:: OBJECTIVE ::
From the first line of the data through the line containing "return EYE - y*math.tan(PITCH+math.atan((v-404)/FPX))", return each line exactly.

:: DATA SEGMENT ::
## start
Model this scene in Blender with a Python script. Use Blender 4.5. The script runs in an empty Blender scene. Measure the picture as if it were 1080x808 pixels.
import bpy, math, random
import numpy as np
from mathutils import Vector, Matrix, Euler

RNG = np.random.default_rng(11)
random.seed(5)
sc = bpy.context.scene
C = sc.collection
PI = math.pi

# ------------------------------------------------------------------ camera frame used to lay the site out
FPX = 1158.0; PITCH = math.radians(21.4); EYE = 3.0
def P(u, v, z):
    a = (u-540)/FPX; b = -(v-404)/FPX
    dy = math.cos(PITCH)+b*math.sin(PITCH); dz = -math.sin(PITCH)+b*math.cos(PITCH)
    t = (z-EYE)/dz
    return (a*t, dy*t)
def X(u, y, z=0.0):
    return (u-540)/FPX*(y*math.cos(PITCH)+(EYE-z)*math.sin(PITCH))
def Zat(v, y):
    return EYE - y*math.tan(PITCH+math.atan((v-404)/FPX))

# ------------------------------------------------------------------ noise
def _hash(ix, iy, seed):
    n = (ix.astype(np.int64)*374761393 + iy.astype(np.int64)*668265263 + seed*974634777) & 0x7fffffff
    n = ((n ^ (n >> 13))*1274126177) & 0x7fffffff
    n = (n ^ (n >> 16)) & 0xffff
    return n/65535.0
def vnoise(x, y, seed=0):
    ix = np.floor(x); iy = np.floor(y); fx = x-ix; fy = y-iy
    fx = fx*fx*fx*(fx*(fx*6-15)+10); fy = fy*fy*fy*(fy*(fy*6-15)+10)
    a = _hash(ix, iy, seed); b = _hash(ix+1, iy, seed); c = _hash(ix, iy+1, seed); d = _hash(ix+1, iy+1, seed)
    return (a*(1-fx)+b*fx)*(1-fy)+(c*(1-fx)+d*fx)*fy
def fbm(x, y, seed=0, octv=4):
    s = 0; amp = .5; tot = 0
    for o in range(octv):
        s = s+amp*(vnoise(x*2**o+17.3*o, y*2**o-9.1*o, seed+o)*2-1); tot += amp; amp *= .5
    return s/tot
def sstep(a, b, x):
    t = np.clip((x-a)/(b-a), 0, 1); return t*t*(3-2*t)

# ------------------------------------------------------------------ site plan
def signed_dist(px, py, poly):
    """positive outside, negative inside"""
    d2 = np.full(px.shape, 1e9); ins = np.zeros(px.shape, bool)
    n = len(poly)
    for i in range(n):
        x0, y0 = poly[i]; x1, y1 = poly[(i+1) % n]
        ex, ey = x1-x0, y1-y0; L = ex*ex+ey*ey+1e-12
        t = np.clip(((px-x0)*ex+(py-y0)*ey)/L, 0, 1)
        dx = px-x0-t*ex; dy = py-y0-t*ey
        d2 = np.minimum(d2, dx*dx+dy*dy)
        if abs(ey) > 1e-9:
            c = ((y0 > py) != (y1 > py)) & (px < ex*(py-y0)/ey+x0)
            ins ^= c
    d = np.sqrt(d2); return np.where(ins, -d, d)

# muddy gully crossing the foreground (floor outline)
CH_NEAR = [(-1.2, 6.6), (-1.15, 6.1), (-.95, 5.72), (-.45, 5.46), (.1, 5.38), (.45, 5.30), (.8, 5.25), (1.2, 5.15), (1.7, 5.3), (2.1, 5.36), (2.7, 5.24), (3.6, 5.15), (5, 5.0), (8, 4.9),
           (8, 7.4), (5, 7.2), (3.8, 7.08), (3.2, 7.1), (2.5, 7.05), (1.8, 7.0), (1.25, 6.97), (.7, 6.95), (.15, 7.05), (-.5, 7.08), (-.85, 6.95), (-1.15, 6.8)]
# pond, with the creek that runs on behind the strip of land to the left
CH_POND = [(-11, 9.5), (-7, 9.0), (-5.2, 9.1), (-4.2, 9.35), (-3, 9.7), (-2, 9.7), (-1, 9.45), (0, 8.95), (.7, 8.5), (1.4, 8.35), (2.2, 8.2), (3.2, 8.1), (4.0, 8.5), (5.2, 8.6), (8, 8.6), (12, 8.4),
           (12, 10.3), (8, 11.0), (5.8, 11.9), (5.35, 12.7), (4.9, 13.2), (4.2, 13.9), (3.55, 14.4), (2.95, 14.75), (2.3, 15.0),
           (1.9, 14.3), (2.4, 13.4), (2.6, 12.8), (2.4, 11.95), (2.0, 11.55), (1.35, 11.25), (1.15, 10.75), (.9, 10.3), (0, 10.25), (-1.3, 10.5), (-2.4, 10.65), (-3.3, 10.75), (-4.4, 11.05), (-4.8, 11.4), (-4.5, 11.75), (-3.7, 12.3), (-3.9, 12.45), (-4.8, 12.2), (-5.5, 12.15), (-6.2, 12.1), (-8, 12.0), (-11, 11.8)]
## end
:: SOLUTION TO THIS PROBLEM ::
Model this scene in Blender with a Python script. Use Blender 4.5. The script runs in an empty Blender scene. Measure the picture as if it were 1080x808 pixels.
import bpy, math, random
import numpy as np
from mathutils import Vector, Matrix, Euler

RNG = np.random.default_rng(11)
random.seed(5)
sc = bpy.context.scene
C = sc.collection
PI = math.pi

# ------------------------------------------------------------------ camera frame used to lay the site out
FPX = 1158.0; PITCH = math.radians(21.4); EYE = 3.0
def P(u, v, z):
    a = (u-540)/FPX; b = -(v-404)/FPX
    dy = math.cos(PITCH)+b*math.sin(PITCH); dz = -math.sin(PITCH)+b*math.cos(PITCH)
    t = (z-EYE)/dz
    return (a*t, dy*t)
def X(u, y, z=0.0):
    return (u-540)/FPX*(y*math.cos(PITCH)+(EYE-z)*math.sin(PITCH))
def Zat(v, y):
    return EYE - y*math.tan(PITCH+math.atan((v-404)/FPX))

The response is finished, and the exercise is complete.